DRD chairman and CEO Mark Wellesley-Wood would be flattered to be referred to as a “new broom”. It is likely he has been called worse in the last couple of years
It has got to the stage lately where market observers and media commentators alike wince when they hear – from one quarter or another – something related to DRD’s ongoing corporate governance clean-up.

    Chairman and CEO Mark Wellesley-Wood – while sympathetic – is unapologetic.

    “I can understand people’s weariness with the public relations polemic; even I’m tired of that,” he says. “But that isn’t to say I do not believe the company has a responsibility to keep its stakeholders informed of developments; indeed, that is part of good corporate governance.”

    It is how communication is done that matters, Wellesley-Wood believes, and the company – from its side, decided towards year-end on a new tack.

    “Straight batting” Wellesley-Wood calls it.

    “We are simply not going to get drawn into any more public slanging matches, through the media for example, on the whole issue,” he says, “nor are we going to rise to more sophisticated public relations ploys that seek to deflect attention from those who, ultimately, will be answerable in courts of law for their actions.”

    Rather, the company has embarked upon a process of keeping stakeholders informed of developments through periodic publication of updates on its website. The first such communication was published in April to coincide with the release of DRD’s third-quarter results.

    “I would be the first to admit it is far from a ‘sexy’ read,” Wellesley-Wood says.

    “But it sketches in simple, un-emotive terms – easy for those who are genuinely interested to assimilate – the entire background to the corporate governance clean-up; the rationale for and current status of litigation; and the company’s perspective of related events such as the resignation of various of its officers.”

    And it is in this vein, he says, that the company intends to continue to report to its stakeholders on developments.

    “Whenever there is something substantive to tell people, we will do so in straightforward terms.”

    It was in May 2000, shortly after his appointment as DRD’s non-executive chairman, that Wellesley-Wood was obliged to assume – with some vigour – an additional role as “new broom”.

    He was given information about various irregularities, largely relating to recent investments DRD’s executives had made in the Rawas mine in Indonesia and an Australian company, Continental Goldfields. Investigators and forensic auditors were brought in and by the end of the 2000 financial year, significant losses to the company had been identified.

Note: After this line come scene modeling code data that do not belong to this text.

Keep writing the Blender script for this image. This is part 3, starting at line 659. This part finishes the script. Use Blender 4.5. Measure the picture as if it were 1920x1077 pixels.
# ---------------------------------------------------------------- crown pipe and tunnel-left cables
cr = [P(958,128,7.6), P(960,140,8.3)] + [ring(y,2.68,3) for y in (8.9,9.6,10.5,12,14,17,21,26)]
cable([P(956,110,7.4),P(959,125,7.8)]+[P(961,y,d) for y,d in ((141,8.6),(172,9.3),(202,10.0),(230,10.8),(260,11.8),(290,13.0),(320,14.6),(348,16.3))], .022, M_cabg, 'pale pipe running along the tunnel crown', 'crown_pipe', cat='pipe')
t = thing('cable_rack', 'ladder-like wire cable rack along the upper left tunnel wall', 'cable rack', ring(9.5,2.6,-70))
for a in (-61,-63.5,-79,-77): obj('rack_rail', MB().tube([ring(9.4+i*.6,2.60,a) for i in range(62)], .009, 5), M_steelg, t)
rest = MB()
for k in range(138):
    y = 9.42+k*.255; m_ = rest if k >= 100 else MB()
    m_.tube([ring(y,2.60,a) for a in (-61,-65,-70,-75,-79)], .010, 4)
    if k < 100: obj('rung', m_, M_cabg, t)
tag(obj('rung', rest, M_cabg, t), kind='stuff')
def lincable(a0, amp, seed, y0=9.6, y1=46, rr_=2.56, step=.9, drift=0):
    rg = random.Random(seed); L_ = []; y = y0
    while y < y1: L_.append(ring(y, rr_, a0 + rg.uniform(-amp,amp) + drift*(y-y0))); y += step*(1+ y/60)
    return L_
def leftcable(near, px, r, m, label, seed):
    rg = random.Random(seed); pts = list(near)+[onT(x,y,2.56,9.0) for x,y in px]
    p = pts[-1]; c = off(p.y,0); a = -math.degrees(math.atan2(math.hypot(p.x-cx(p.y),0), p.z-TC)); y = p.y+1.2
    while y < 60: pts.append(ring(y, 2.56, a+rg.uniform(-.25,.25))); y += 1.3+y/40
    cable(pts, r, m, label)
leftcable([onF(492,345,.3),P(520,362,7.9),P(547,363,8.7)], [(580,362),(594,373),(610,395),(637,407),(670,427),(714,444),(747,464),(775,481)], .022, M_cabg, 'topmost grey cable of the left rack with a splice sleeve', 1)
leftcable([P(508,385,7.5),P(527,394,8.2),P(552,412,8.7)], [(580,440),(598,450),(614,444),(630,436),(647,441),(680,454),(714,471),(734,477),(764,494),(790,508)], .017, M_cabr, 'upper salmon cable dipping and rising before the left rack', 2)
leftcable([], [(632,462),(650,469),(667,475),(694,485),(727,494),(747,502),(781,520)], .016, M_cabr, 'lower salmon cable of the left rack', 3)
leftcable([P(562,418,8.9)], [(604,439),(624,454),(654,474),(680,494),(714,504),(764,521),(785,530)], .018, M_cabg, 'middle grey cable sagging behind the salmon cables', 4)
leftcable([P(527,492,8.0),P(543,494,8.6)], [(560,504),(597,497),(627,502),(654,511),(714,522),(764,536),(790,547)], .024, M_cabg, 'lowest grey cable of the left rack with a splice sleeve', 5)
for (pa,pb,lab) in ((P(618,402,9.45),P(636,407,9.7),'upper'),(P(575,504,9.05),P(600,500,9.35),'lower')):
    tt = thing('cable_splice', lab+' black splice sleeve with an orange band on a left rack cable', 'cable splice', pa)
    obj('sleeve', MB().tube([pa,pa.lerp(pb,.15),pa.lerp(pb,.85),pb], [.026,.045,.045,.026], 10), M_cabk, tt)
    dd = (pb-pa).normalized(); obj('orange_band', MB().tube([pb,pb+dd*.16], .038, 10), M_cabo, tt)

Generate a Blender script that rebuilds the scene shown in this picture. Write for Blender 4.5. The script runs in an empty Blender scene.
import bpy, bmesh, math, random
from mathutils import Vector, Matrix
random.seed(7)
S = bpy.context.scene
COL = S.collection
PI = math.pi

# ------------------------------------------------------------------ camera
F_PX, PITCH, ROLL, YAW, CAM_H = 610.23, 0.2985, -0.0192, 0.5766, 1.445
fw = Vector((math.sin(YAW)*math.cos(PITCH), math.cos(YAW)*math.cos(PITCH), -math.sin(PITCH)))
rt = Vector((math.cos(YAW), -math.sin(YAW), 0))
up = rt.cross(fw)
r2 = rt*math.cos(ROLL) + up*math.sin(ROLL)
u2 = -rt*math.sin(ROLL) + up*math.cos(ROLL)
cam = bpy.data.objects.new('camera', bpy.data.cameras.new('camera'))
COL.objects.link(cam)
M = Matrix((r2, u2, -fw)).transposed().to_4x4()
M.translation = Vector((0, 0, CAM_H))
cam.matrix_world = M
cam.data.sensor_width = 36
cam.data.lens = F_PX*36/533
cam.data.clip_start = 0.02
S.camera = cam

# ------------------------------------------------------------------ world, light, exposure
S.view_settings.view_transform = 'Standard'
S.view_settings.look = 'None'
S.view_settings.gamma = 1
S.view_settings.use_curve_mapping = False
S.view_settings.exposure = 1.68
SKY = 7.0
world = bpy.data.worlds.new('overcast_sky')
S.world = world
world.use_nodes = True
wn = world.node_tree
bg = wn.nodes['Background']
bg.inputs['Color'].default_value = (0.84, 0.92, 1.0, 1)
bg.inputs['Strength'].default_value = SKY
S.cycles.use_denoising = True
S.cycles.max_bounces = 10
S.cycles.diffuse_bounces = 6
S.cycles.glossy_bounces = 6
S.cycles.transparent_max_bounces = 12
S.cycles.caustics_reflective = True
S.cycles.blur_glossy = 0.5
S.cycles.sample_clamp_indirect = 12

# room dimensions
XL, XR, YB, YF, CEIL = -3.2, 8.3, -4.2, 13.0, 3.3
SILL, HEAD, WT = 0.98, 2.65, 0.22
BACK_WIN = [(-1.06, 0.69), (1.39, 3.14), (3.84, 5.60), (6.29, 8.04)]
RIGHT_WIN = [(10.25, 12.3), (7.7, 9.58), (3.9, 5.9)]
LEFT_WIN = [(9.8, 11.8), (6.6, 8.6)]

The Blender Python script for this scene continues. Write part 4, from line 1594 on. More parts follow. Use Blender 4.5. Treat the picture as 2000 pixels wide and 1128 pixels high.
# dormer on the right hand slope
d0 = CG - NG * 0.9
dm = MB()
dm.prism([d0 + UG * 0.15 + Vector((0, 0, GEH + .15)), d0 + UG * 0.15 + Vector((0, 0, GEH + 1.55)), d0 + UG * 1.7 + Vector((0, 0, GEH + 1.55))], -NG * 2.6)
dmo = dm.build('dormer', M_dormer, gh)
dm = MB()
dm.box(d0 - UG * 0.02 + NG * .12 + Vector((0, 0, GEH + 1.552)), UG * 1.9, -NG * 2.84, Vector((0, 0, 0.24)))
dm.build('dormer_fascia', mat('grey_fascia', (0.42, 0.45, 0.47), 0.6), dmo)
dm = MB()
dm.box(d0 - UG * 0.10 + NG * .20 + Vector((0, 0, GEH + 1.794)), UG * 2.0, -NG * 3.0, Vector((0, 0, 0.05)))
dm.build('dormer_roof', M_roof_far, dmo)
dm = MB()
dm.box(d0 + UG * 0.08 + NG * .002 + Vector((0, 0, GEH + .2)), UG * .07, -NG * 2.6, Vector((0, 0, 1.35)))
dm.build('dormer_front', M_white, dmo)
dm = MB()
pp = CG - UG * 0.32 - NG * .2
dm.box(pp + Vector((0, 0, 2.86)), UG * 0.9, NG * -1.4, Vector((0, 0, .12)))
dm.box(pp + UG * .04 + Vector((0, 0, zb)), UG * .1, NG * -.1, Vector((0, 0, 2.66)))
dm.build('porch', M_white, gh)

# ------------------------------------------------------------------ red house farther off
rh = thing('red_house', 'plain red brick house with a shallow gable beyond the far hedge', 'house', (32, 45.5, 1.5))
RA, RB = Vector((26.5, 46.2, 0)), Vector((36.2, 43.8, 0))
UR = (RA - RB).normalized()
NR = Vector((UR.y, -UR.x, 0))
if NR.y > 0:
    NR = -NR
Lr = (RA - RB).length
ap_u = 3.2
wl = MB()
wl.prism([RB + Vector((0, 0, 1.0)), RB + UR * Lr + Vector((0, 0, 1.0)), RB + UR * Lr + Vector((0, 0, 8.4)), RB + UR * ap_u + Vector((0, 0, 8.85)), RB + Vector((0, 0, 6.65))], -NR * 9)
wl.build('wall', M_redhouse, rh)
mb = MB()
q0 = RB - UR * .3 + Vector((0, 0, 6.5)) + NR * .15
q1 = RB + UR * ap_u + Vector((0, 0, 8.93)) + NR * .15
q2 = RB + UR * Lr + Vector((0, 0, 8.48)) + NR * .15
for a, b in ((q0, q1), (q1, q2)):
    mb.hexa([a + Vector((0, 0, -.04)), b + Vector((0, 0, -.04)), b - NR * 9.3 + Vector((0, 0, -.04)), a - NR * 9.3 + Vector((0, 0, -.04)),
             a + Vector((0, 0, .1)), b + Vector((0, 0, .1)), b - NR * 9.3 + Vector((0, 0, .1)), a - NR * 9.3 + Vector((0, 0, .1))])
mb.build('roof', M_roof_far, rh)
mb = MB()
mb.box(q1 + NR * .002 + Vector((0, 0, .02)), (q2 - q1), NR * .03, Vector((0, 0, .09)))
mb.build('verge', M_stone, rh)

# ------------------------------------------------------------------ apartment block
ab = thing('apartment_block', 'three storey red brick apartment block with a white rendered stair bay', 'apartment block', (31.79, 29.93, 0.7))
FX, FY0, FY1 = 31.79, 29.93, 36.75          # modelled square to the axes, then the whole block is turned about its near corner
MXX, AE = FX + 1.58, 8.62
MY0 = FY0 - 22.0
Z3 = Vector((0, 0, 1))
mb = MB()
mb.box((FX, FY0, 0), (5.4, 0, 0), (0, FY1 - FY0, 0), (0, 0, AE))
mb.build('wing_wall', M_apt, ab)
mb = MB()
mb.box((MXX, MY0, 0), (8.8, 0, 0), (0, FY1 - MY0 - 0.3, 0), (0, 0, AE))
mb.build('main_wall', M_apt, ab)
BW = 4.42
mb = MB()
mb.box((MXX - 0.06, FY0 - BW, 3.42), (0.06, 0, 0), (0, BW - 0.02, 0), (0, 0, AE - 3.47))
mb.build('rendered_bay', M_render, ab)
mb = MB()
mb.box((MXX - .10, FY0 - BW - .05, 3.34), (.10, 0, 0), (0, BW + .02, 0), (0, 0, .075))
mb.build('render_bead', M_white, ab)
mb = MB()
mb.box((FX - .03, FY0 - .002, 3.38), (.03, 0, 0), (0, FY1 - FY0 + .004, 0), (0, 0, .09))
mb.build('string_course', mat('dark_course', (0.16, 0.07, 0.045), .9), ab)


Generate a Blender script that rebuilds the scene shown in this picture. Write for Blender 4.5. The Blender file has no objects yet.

    The DRD board appointed a special committee, headed by Wellesley-Wood, to oversee further investigations and conduct ensuing recovery processes. Following discussion with its auditors, DRD was obliged to write off R590 million in its audited annual financial statements for 2000 as a provision for the impairment of its assets. A significant part of the write-off was attributable to the identified irregularities. It also came to light that the company had incurred additional losses relating to a series of irregular payments to officers of the company and others.

    Wellesley-Wood, backed by his board, is adamant he will see through the corporate governance clean-up process. Some of the misappropriated funds have been recovered without recourse to the courts but he is under no illusion that litigation under way in two jurisdictions – South Africa and Australia – will be short and sweet.

    Is it all worth it? That is a question put to him frequently.

    “Yes, on two counts – one material and the other ethical,” he says. “I’m confident we will recover more for our shareholders than we are being forced to lay out on legal and other costs but more importantly, at the end of the day, we will have sent a clear signal to all concerned that we stand for clean business.”